Gerçi o ilk ‘namus sözü mutabakatı’ ciddi, derin tartışmalara konu oldu. Örneğin bireysel güce meşruiyet tanımamanın istisnaları olması gerektiği vurgulandı; bugünkü kavramlarla ifade edersek, öz savunma, doğayla ve diğer türlerle mücadelede, insanlık yararına kullanımlarda, insanlığa karşı işlenen suçları önleyebilmede vb. serbestlik altı çizilerek vurgulandı. Aynı şekilde, kamu gücünün ne olduğu ya da olması gerektiği, kamu gücünü kimin hangi durumlarda kullanacağı, fiziki gücünün meşruiyeti yok sayılan bireyin kamu gücüne nasıl erişebileceği, ulaşabileceği gibi konular dile getirildi.
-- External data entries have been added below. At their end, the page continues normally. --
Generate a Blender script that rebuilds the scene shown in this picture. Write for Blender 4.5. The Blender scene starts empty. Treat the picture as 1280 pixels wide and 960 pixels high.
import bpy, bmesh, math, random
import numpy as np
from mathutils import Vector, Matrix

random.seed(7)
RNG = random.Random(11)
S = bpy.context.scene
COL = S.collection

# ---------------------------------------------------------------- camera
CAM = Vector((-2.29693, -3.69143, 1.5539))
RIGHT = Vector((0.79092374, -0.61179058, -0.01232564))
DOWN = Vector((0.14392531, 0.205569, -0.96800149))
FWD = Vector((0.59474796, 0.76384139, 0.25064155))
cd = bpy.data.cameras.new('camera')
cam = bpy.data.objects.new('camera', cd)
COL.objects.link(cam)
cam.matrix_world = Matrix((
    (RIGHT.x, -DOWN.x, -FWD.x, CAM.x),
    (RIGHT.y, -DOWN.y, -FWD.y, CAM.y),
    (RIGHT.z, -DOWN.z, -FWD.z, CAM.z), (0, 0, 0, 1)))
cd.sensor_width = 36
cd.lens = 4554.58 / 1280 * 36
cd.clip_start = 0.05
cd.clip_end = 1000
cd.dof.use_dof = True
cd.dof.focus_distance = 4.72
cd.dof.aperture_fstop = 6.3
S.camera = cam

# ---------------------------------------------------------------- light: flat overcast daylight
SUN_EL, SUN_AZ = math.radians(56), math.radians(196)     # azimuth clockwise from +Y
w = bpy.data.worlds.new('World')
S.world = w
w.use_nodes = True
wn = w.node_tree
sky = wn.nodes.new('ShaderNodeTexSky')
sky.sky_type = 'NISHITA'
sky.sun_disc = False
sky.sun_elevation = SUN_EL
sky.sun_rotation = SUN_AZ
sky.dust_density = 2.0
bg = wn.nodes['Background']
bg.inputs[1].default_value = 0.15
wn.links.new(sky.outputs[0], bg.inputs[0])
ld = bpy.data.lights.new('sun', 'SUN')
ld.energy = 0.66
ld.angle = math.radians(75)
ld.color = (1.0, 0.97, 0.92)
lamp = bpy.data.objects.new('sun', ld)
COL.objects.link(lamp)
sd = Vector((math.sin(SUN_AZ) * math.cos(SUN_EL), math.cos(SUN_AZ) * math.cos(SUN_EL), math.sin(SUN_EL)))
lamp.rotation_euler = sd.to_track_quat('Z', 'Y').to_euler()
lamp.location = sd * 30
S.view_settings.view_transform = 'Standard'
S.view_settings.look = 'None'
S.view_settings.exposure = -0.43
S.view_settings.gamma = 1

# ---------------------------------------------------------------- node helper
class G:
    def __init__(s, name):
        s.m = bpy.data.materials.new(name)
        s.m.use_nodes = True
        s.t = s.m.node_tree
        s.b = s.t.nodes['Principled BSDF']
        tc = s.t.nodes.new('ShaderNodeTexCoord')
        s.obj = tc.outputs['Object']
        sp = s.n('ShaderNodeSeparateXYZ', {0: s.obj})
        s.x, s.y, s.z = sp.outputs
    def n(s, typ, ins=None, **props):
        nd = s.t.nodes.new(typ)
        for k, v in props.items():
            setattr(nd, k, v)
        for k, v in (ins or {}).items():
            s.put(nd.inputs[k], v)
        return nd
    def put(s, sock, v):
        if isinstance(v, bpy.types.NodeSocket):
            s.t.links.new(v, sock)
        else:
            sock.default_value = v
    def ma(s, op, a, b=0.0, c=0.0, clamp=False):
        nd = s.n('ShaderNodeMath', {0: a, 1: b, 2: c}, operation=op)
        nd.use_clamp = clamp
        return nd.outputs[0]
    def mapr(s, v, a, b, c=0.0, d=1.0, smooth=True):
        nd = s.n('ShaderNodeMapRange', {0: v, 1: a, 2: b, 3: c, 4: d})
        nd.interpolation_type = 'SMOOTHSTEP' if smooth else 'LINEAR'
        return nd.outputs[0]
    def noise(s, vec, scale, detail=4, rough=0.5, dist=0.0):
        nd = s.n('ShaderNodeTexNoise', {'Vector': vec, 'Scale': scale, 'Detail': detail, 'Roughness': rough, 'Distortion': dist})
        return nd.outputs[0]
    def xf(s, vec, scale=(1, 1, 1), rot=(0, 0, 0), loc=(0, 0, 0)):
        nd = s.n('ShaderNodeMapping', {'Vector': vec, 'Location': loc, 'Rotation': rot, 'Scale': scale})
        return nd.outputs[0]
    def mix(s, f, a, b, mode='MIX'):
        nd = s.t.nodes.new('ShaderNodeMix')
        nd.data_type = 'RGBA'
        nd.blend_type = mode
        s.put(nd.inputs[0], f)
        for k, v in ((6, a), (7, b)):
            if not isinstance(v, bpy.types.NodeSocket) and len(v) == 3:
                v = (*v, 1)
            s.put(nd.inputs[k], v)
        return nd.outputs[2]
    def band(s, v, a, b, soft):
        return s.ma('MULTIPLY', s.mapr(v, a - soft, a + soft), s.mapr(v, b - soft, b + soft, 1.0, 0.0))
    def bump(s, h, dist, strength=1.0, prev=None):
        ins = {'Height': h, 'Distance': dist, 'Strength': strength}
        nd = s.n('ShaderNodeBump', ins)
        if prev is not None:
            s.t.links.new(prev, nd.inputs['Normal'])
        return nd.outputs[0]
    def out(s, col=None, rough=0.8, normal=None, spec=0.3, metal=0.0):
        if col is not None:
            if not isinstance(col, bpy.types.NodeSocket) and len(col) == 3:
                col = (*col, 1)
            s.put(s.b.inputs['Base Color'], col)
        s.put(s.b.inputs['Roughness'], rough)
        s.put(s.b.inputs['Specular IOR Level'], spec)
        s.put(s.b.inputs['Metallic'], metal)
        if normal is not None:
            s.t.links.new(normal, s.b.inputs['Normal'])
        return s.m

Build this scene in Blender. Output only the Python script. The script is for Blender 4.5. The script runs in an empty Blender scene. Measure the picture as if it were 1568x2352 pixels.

Rivayetlere dönersek, o tarihsel süreci yönlendiren türümüzün kurucusu akil atalarımız ve fikir arkadaşları bu gibi tartışmaları, “Dostlar bu konuları ileride, toplumsal birlikte yaşama tasarımı geliştirenler öneri ve çözümleriyle tartışmaya sunarlar; biz şimdilik ana ilkemizi belirleyelim: Biyolojik temelli topluluk olarak birlikte yaşamaktan çıkıyor, kendi kaderimizi elimize alıp birlikte yaşayacağımız toplumun kültürel temellerini atıyoruz. Biyolojik temelli yetilerimizi toplumsallaşmamızın ana eksenine oturtuyor, bu yetilerimizi kültürel anlamlarla yeniden renklendiriyor, toplumsal birlikte yaşama tasarımının sorgulanamaz, dokunulamaz ögeleri haline getiriyoruz. Türümüzün biyolojik bireyi üzerinde toplumun toplumsallaştırılmış yurttaşlarını inşa ediyoruz” diyerek ötelemeyi becerdiler.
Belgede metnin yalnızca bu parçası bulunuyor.